▶ _Set problem_: Wherever the string "this" appears in a line, extract that line.

-- Start Exercise material --

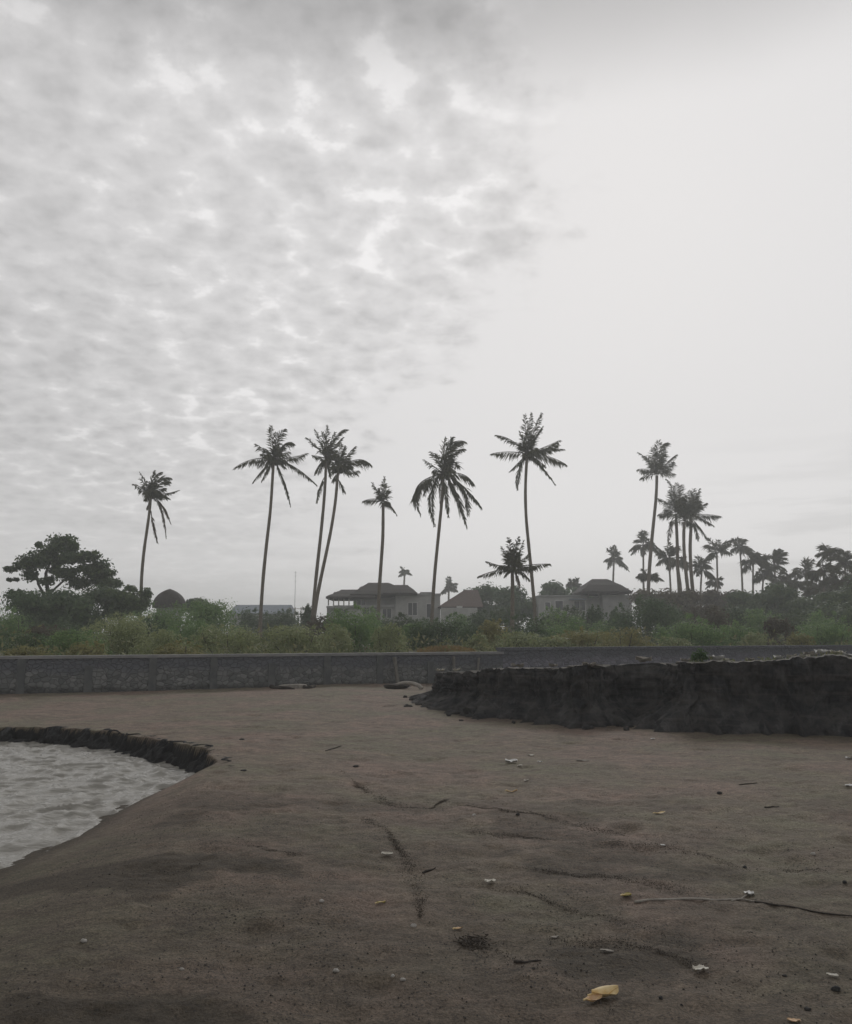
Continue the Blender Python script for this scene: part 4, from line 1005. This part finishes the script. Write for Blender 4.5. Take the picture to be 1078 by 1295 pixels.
# litter on the bank top
BL = [(556,.5,8,'cream','pale scrap on the bank top near its left end'),(578,.4,7,'cream','pale scrap on the bank top beside the second leaning pole'),(626,.5,9,'drift','greyish scrap on the bank edge below the wall step'),
 (655,.4,12,'drift','flat greyish scrap on the bank edge left of centre'),(700,.4,9,'drift','small greyish scrap on the bank edge near its middle'),(745,.4,13,'drift','long greyish scrap on the bank edge under the gazebo villa'),
 (812,.5,16,'drift','flat pale driftwood piece on the bank edge left of the white heap'),(868,.5,10,'drift','pale driftwood piece on the bank edge beside the white heap'),(907,.8,14,'white','bright white bag on the bank top right of the palm clump'),(918,.6,7,'cream','small cream scrap beside the bright white bag'),
 (986,1.6,10,'white','white scrap alone on the bank top left of the litter heap'),(1003,2.2,9,'cream','cream scrap on the bank top under the small pale bush'),(1018,.9,9,'cream','cream scrap near the bank edge toward the right'),
 (1040,3.4,14,'white','large white bag topping the litter heap at right'),(1048,2.8,9,'white','small white scrap in front of the large white bag'),(1030,3.0,8,'cream','cream scrap left of the large white bag'),(1058,2.4,10,'cream','cream scrap right of the large white bag'),
 (1066,3.2,9,'cream','cream scrap near the right edge of the bank top'),(1075,3.0,10,'white','white scrap at the very right edge of the bank top'),(950,1.0,7,'drift','greyish scrap on the bank top between the white bag and the litter heap'),(1024,2.0,10,'drift','grey driftwood bit in the litter heap at right')]
for i, (px, back, wp, mt, lb) in enumerate(BL):
    g = bank_at(px, min(back, .12 if px < 880 else .5 if px < 980 else 1.3)); L = 1.25*wp*g[1]/F
    one(scrap_mb(g+np.array((0, 0, .015)), L, L*.7, 60+i, 2.2), 'plastic_scrap' if mt != 'drift' else 'driftwood_piece', M[mt], g, lb, 'litter' if mt != 'drift' else 'driftwood', 'litter on the bank top', True)
g = bank_at(886, .8); mb = MB(); c_ = g.copy()
make = []
o = thing('weed', g, 'dark weed growing on the bank top below the palm clump', 'plant')
mb.leaves(blobcloud(200, (g[0], g[1], g[2]+.12), (.2, .2, .2), .1), .09, .45, .6); mb.build('foliage', M['dark'], o)
# grass tufts hanging on the bank edge at the right
mb = MB()
for i in range(70):
    g = bank_at(RS.uniform(870, 1120), RS.uniform(.1, 2.5)); n_ = 5
    mb.leaves(g[None]+RS.normal(size=(n_, 3))*np.array((.06, .06, .02))+np.array((0, 0, .03)), .09, .25, 1.4)
o = mb.build('bank_grass', M['scrub']); tag(o, 'sparse weeds on the dry bank top at the right', 'grass', kind='stuff')

# drift lines of black debris (wrack) and gravel
LINES = [
 [(562,1014),(600,1021),(640,1027),(680,1030),(705,1038),(745,1048),(790,1058)],
 [(590,1050),(650,1058),(720,1066),(790,1068),(850,1074),(900,1085),(945,1102),(988,1109)],
 [(560,1086),(600,1092),(650,1099),(700,1103),(760,1109),(820,1118),(870,1128)],
 [(590,1120),(622,1122),(660,1127),(700,1145),(750,1158),(790,1168),(830,1184),(880,1202),(930,1218),(980,1231)],
 [(430,975),(470,1005),(500,1020),(545,1024),(566,1012)],
 [(462,1035),(490,1052),(505,1075),(515,1090),(530,1130),(532,1165)],
 [(590,1196),(630,1202),(660,1220),(700,1240),(750,1262),(780,1285)],
 [(905,1250),(940,1245),(975,1258)],
 [(960,1203),(985,1204),(1010,1212),(1026,1214)],
 [(985,1098),(1010,1102),(1040,1100)],
 [(300,1060),(350,1078),(380,1082)],
 [(700,1188),(760,1190),(800,1197),(850,1212),(890,1222)],
 [(1010,1192),(1050,1194),(1078,1198)],
]
mb = MB(); pa = []
for L in LINES:
    q = np.array([ground_at(*p) for p in L]); d = np.concatenate(([0], np.cumsum(np.linalg.norm(np.diff(q, axis=0), axis=1))))
    n = int(d[-1]*1300); s_ = RS.uniform(0, d[-1], n); s_ = s_[RS.uniform(0, 1, n) < np.clip(.55+.7*vnoise(s_*1.7, s_*0, len(pa)), .1, 1)]
    w = .02+.06*np.abs(vnoise(s_*.9, s_*0+3, 7))
    wob = .05*vnoise(s_*1.3, s_*0+5, 17)+.025*vnoise(s_*4, s_*0+5, 18)
    x = np.interp(s_, d, q[:, 0])+RS.normal(size=len(s_))*w*.7; y = np.interp(s_, d, q[:, 1])+wob+RS.normal(size=len(s_))*w
    pa.append(np.stack([x, y, beach(x, y)+.006], 1))
pa = np.concatenate(pa)
mb.leaves(pa, .011, .4, 0.0)
o = mb.build('wrack_debris', M['wrack']); tag(o, 'thin drift lines of black plant debris on the sand', 'debris', kind='stuff')
# gravel: denser on the wet foreground
n = 60000
gx = RS.uniform(-3.4, 4.6, n); gy = 3.4+9*RS.uniform(0, 1, n)**1.7
keep = RS.uniform(0, 1, n) < np.clip(.25+.9*fbm(gx*.9, gy*.9, 201, 3), .03, 1)*np.clip(1.3-(gy-3.4)/7-.10*(gx+1), .04, 1)
gx, gy = gx[keep], gy[keep]; gz = beach(gx, gy); sz = .002+.0065*RS.uniform(0, 1, len(gx))**4
oc = np.array([(1,0,0),(-1,0,0),(0,1,0),(0,-1,0),(0,0,.75),(0,0,-.75)], float)
fc = np.array([(0,2,4),(2,1,4),(1,3,4),(3,0,4),(2,0,5),(1,2,5),(3,1,5),(0,3,5)])
V = oc[None]*sz[:, None, None]*RS.uniform(.6, 1.3, (len(gx), 6, 1)); an = RS.uniform(0, 6.28, len(gx))
ca, sa = np.cos(an)[:, None], np.sin(an)[:, None]
V = np.stack([V[..., 0]*ca-V[..., 1]*sa+gx[:, None], V[..., 0]*sa+V[..., 1]*ca+gy[:, None], V[..., 2]+gz[:, None]+sz[:, None]*.3], -1)
mb = MB(); mb.add(V.reshape(-1, 3), (fc[None]+np.arange(len(gx))[:, None, None]*6).reshape(-1, 3))
o = mb.build('gravel', M['gravel']); tag(o, 'fine black gravel scattered over the damp foreground sand', 'gravel', kind='stuff')

# ------------------------------------------------------------------ sky, sun, haze
AZ, EL = 15.0, 30.0
sd = np.array((math.sin(R(AZ))*math.cos(R(EL)), math.cos(R(AZ))*math.cos(R(EL)), math.sin(R(EL))))
world = bpy.data.worlds.new('World'); S.world = world; world.use_nodes = True
t = NT(world.node_tree); bg = world.node_tree.nodes['Background']
vec = t.n('ShaderNodeTexCoord').outputs['Generated']
sx = t.n('ShaderNodeSeparateXYZ', {0: vec}); x, y, z = sx.outputs
sky = t.n('ShaderNodeTexSky', sky_type='NISHITA', sun_disc=False, sun_elevation=R(EL), sun_rotation=R(AZ), air_density=1.0, dust_density=1.0)
zc = t.m('ADD', t.m('MAXIMUM', z, 0.0), .22)
q = t.n('ShaderNodeCombineXYZ', {0: t.m('DIVIDE', x, zc), 1: t.m('DIVIDE', y, zc), 2: 0.0}).outputs[0]
cs = t.n('ShaderNodeVectorMath', {0: vec, 1: tuple(sd)}, operation='DOT_PRODUCT').outputs['Value']
veil = t.n('ShaderNodeValToRGB', {0: t.mr(cs, -1, 1, 0, 1, False)})
cr = veil.color_ramp
for i, (p_, c_) in enumerate(((0, .40), (.5, .47), (.78, .60), (.86, .66), (.93, .745), (.97, .785), (1, .80))):
    e = cr.elements[i] if i < 2 else cr.elements.new(p_)
    e.position = p_; e.color = (c_, c_*.998, c_*.995, 1)
saz = t.m('DIVIDE', x, t.m('MAXIMUM', t.m('ABSOLUTE', y), .05))
n_big = t.noise(q, 2.2, 3, .5)
n_puf = t.noise(q, 8.5, 8, .6)
n_fin = t.noise(q, 24, 6, .62)
wn_ = t.n('ShaderNodeTexNoise', {'Vector': q, 'Scale': 13.0, 'Detail': 5.0, 'Roughness': .6})
wq = t.n('ShaderNodeVectorMath', {0: q, 1: t.n('ShaderNodeVectorMath', {0: t.n('ShaderNodeVectorMath', {0: wn_.outputs['Color'], 1: (.5, .5, .5)}, operation='SUBTRACT').outputs[0], 'Scale': .11}, operation='SCALE').outputs[0]}, operation='ADD').outputs[0]
cell = t.n('ShaderNodeTexVoronoi', {'Vector': wq, 'Scale': 17.0, 'Smoothness': .6}, feature='SMOOTH_F1', voronoi_dimensions='2D').outputs['Distance']
gap = t.m('ADD', t.m('MULTIPLY', cell, .62), t.m('MULTIPLY', t.m('SUBTRACT', .5, n_puf), 1.15))
gap = t.m('ADD', gap, t.m('ADD', t.m('MULTIPLY', t.m('SUBTRACT', .5, n_fin), .62), t.m('MULTIPLY', t.m('SUBTRACT', .5, n_big), .6)))
clump = t.mr(gap, -.16, .50, 1, 0, False)
edge_ = t.mr(gap, .38, .64, 0, 1)
bnd = t.mr(z, .20, .46, -.13, .17, False)           # where the broken deck ends, leaning right with height
bnd = t.m('ADD', bnd, t.m('ADD', t.m('MULTIPLY', t.m('SUBTRACT', n_puf, .5), .5), t.m('MULTIPLY', t.m('SUBTRACT', n_big, .5), .35)))
mask = t.mr(t.m('SUBTRACT', bnd, saz), -.05, .12, 0, 1)
lowf = t.mr(z, .05, .24, .3, 1)
mask = t.m('MULTIPLY', mask, lowf)
tone = t.m('ADD', t.m('SUBTRACT', 1.0, t.m('MULTIPLY', clump, .27)), t.m('MULTIPLY', edge_, .17))
streak = t.m('MULTIPLY', t.mr(t.noise(t.mapping(vec, (3, 3, 26)), 1.6, 4), .48, .62, 0, .12), t.m('MULTIPLY', t.mr(saz, .28, .42, 0, 1), t.mr(z, .10, .26, 1, 0)))
low2 = t.m('MULTIPLY', t.mr(t.noise(t.mapping(vec, (3, 3, 30)), 1.3, 4), .4, .65, 0, .10), t.m('MULTIPLY', t.mr(saz, -.1, .0, 1, 0), t.mr(z, .1, .25, 1, 0)))
top_dark = t.mr(t.m('ADD', z, t.m('MULTIPLY', t.m('SUBTRACT', n_big, .5), .05)), .545, .66, 1.0, .62)     # added dark gradient painted across the top of the sky
fac = t.m('ADD', 1.0, t.m('MULTIPLY', mask, t.m('SUBTRACT', tone, 1.0)))
fac = t.m('MULTIPLY', t.m('MULTIPLY', fac, top_dark), t.m('SUBTRACT', t.m('SUBTRACT', 1.0, streak), low2))
fac = t.m('MULTIPLY', fac, t.mr(z, .0, .26, 1.15, 1.0))
f3 = t.n('ShaderNodeCombineColor', {0: t.m('MULTIPLY', fac, 10.12), 1: t.m('MULTIPLY', fac, 9.97), 2: t.m('MULTIPLY', fac, 9.97)}).outputs[0]
cloud = t.mix(1.0, veil.outputs[0], f3, 'MULTIPLY')
t.put(bg.inputs[0], t.mix(.98, sky.outputs[0], cloud)); bg.inputs[1].default_value = .10

sl = bpy.data.lights.new('sun', 'SUN'); sl.energy = 0.9; sl.angle = R(14); sl.color = (1, .985, .96)
so = bpy.data.objects.new('sun', sl); C.objects.link(so)
from mathutils import Vector
so.rotation_euler = Vector(tuple(sd)).to_track_quat('Z', 'Y').to_euler(); so.location = (20, 40, 40)

hz = MB().box((-700, -40, -2.2), (700, 920, 34)).build('haze', bpy.data.materials.new('haze_air')); tag(hz, 'thin sea haze over the land', 'haze', kind='stuff')
hm = hz.data.materials[0]; hm.use_nodes = True; ht = NT(hm.node_tree)
hm.node_tree.nodes.remove(hm.node_tree.nodes['Principled BSDF'])
pv = ht.n('ShaderNodeVolumePrincipled', {'Color': (.93, .95, .96, 1), 'Density': .0015, 'Anisotropy': .3})
ht.L(pv.outputs[0], hm.node_tree.nodes['Material Output'].inputs['Volume'])

# ------------------------------------------------------------------ camera and render settings
cd = bpy.data.cameras.new('camera'); cam = bpy.data.objects.new('camera', cd); C.objects.link(cam)
cam.location = (0, 0, CAMZ); cam.rotation_euler = (math.pi/2+PITCH, 0, 0)
cd.sensor_fit = 'HORIZONTAL'; cd.sensor_width = 36; cd.lens = 36*F/W0; cd.clip_start = .05; cd.clip_end = 5000
S.camera = cam
S.view_settings.view_transform = 'Standard'; S.view_settings.look = 'None'; S.view_settings.exposure = 0; S.view_settings.gamma = 1
S.cycles.use_denoising = True; S.cycles.volume_bounces = 1; S.cycles.max_bounces = 6; S.cycles.transparent_max_bounces = 8
for o in bpy.data.objects:
    if '_abs' in o: del o['_abs']
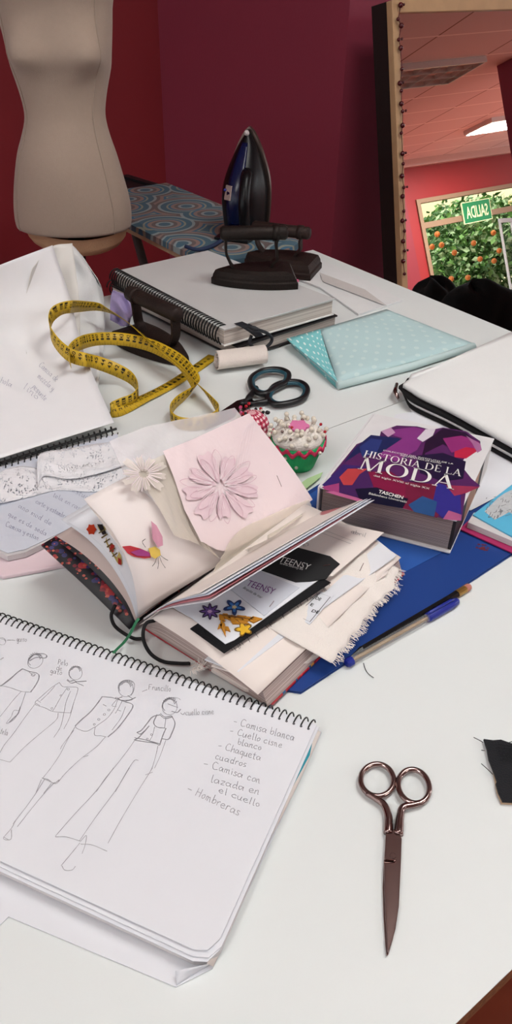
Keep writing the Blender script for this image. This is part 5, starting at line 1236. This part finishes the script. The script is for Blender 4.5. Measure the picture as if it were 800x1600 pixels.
album([(176,446),(372,541),(524,492),(340,410)],0.0035,.0235,'lower black spiral album, under the other album',((174,447),(374,544)),40,mat('album_black','#1a1618',.5),.0013,mat('album_black','#1a1618',.5))
alb=album([(182,424),(350,513),(520,466),(325,392)],.0268,.054,'upper spiral album with frosted cover, old irons standing on it',((181,433),(351,524)),44,M_fog,.0013,M_alb)
ATZ=.054
# ------------------------------------------------------------------ old flat irons
M_iron=mat('rusty_cast_iron','#1b1715',.55,metal=.55,var=.3,scale=60,bump=.35,bscale=300,col2='#261b16'); M_iron2=mat('brown_cast_iron','#33221c',.6,metal=.45,var=.3,scale=60,bump=.35,bscale=300,col2='#1c1514')
def flat_iron(o,d,L,Wd,H,label,m,hh,group='old flat irons',post='flat',zb=0):
    "o: centre of the sole on its support; d: horizontal direction of the point"
    o=V(o); d=V(d); d.z=0; d.normalize(); s=V((-d.y,d.x,0)); t=thing('flat_iron',o,label,'flat iron',group)
    def outline(k,z):
        pts=[]
        for i in range(33):
            u=i/32; x=-.5+u; w=(1-max(0,(u-.25)/.75)**1.9)**.75 if u<1 else 0
            w*=(.92+.08*min(1,u/.2)); pts.append((x,w))
        pts[-1]=(.5,0)
        ring=[o+d*(x*L*k)+s*(w*Wd/2*k)+UP*z for x,w in pts]+[o+d*(x*L*k)-s*(w*Wd/2*k)+UP*z for x,w in pts[-2::-1]]
        return ring
    lv=[(1.0,.0005),(1.0,.010),(.965,.0125),(.955,H*.6),(.90,H*.85),(.70,H)]
    rings=[outline(k,z) for k,z in lv]; n=len(rings[0]); vs=[p for r in rings for p in r]; fs=[]
    for j in range(len(rings)-1):
        for i in range(n): fs.append((j*n+i,j*n+(i+1)%n,(j+1)*n+(i+1)%n,(j+1)*n+i))
    fs.append(tuple(range(n-1,-1,-1))); fs.append(tuple((len(rings)-1)*n+i for i in range(n)))
    mk('sole',(vs,fs),m,t)
    zt_=H+hh
    def bar(pts,w,th):
        pts=spl([tuple(p) for p in pts],6); vs=[];fs=[]
        for i,p in enumerate(pts):
            p=V(p); a=V(pts[max(0,i-1)]); b=V(pts[min(len(pts)-1,i+1)]); tt=(b-a).normalized(); nn=tt.cross(s).normalized()
            vs+=[p+s*w/2+nn*th/2,p+s*w/2-nn*th/2,p-s*w/2-nn*th/2,p-s*w/2+nn*th/2]
        for i in range(len(pts)-1):
            for k in range(4): fs.append((i*4+k,i*4+(k+1)%4,(i+1)*4+(k+1)%4,(i+1)*4+k))
        fs.append((0,1,2,3)); k=(len(pts)-1)*4; fs.append((k+3,k+2,k+1,k)); return vs,fs
    f0,f1=.22*L,-.20*L; h0,h1=.36*L,-.50*L
    mk('handle_post',bar([o+d*f0+UP*(H-.004),o+d*(f0+.006)+UP*(H+.004),o+d*(h0-.010)+UP*(H+hh*.22),o+d*(h0-.005)+UP*(H+hh*.5),o+d*(h0-.005)+UP*(zt_)],.015,.004),m,t,smooth=False)
    mk('handle_post',bar([o+d*f1+UP*(H-.004),o+d*(f1-.003)+UP*(H+.006),o+d*(f1-.010)+UP*(H+hh*.3),o+d*(h1+.034)+UP*(H+hh*.75),o+d*(h1+.030)+UP*(zt_)],.015,.004),m,t)
    mk('grip',tube([o+d*(h0+.004)+UP*(zt_+.004),o+d*h0+UP*(zt_+.004),o+d*(h1+.02)+UP*(zt_+.004),o+d*(h1+.016)+UP*(zt_+.004)],[.0085,.0112,.0112,.0085],14),m,t,smooth=True)
    mk('collar',tube([o+d*(h1+.040)+UP*(zt_+.004),o+d*(h1+.030)+UP*(zt_+.004)],.0128,14),m,t,smooth=True)
    return t
iA,iB=P(329,449,ATZ),P(459,447,ATZ); ic=P(396,442,ATZ)
flat_iron(V((ic.x,ic.y,TZ+ATZ)),iA-iB,(iA-iB).length*1.02,.075,.027,'front old flat iron standing on the upper spiral album',M_iron,.050)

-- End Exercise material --

▶ _Complete response_:
Continue the Blender Python script for this scene: part 4, from line 1005. This part finishes the script. Write for Blender 4.5. Take the picture to be 1078 by 1295 pixels.
Keep writing the Blender script for this image. This is part 5, starting at line 1236. This part finishes the script. The script is for Blender 4.5. Measure the picture as if it were 800x1600 pixels.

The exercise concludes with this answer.